On Wed, Mar 05, 2014 at 05:32:23PM +0400, Denis Obrezkov wrote:
> I understand that glibc has its own global purposes and its own view
> on the problem. Let me introduce user's view.
> First of all, I completely agree that programs should be compiled
> with _FILE_OFFSET_BITS defined to 64. Also I believe that one day all
> programs will use only proper structures for proper aims.
> But unfortunately today isn't this day, probably tomorrow isn't too.
> Thus we have some legacy programs which couldn't be recompiled at all
> and programs which couldn't be recompiled with this flag due to their
> nature(mixing 32bit and 64bit things will cause undefined behavior).
> And these programs aren't work because hundreds of packages and
> libraries
> use stat only to make sure themselves that needed file exists. They
> fail
> every time when they want to checkout file's existence. I think it's
> more serious bug than all the bugs which may be caused by squashing.
> Also in this case(changing somehow inodes) we could take care of users
> by outputting some kind of dmesg that squashing s used.
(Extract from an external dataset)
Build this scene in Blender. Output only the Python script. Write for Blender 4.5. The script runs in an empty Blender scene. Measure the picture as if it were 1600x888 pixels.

So the
> question is:
> could you tell me what is the better way - squash or zeroing?
> Even if we wouldn't do something with inode in glibc, we, simple users,
> have to make our programs work.

A problem is that we cannot introduce a unreliable solution as default.


It could be enabled by a environment variable but also as indepent
library.

Creating library that does this by overriding stat functions preferably
by using hash table and giving 32bit inode numbers sequentialy has
advantage that you do not have to ask anybody for permission.

Of course hard part is to make people use it.